Los viajes de ensueño existen. Y a veces basta con señalar un punto en el mapa y comprar un billete de avión para vivirlo. Así, por ejemplo, una aprende mucho en un discreto viaje a Bután, ese coqueto país incrustado en el Himalaya. Para que se hagan una idea del paraíso que descubrí la primera vez que estuve allí, apenas llevaban dos meses emitiendo por televisión. Les aseguro que viví una auténtica experiencia contemplativa: recuerdo a los butaneses como personas encantadoras, sin dobleces, preocupados únicamente por el día a día. Los paisajes, maravillosos… Háganse a la idea de que más de la mitad del territorio es entorno natural protegido, con flora y fauna de alta montaña, bosque templado y bosque subtropical. ¿Y qué decir de su patrimonio cultural?: sus templos, sus fortalezas monasterio, las estatuas y campanas fundidas en bronce, las máscaras típicas…
A decir verdad, los países no se hacen solos; necesitan un buen líder que sepa encauzarlos. Ya entonces el pequeño Estado era sabiamente gobernado por el rey Dragón IV, quien había implantado la felicidad nacional bruta (FNB) como indicador de la calidad de vida de Bután. Posteriormente y tras más de treinta años de reinado, el rey abdicó generosamente en su hijo, quien ahora está al frente de toda una monarquía parlamentaria. ¿Verdad que es admirable? Una monarquía parlamentaria como la española.

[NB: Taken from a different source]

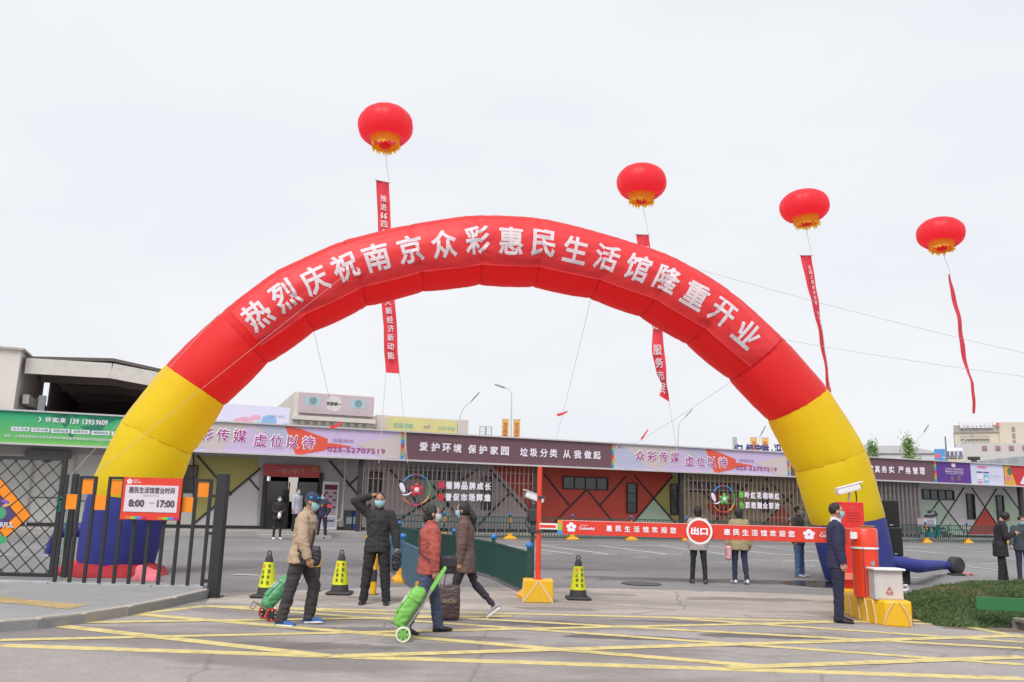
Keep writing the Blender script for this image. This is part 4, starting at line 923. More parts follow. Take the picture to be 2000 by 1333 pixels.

Si tienen, como yo, una agenda tan apretada que les impide escaparse a Bután, siempre podrán hacerse con una linda botellita con aire bien oxigenado del Monasterio Taktsang, por unos míseros miles de dólares. No se sentirán como en el nido del Tigre, como también se conoce al célebre monasterio, pero puede que evoquen los aires de la Transición española. Anden, corran a por una borbona de butano.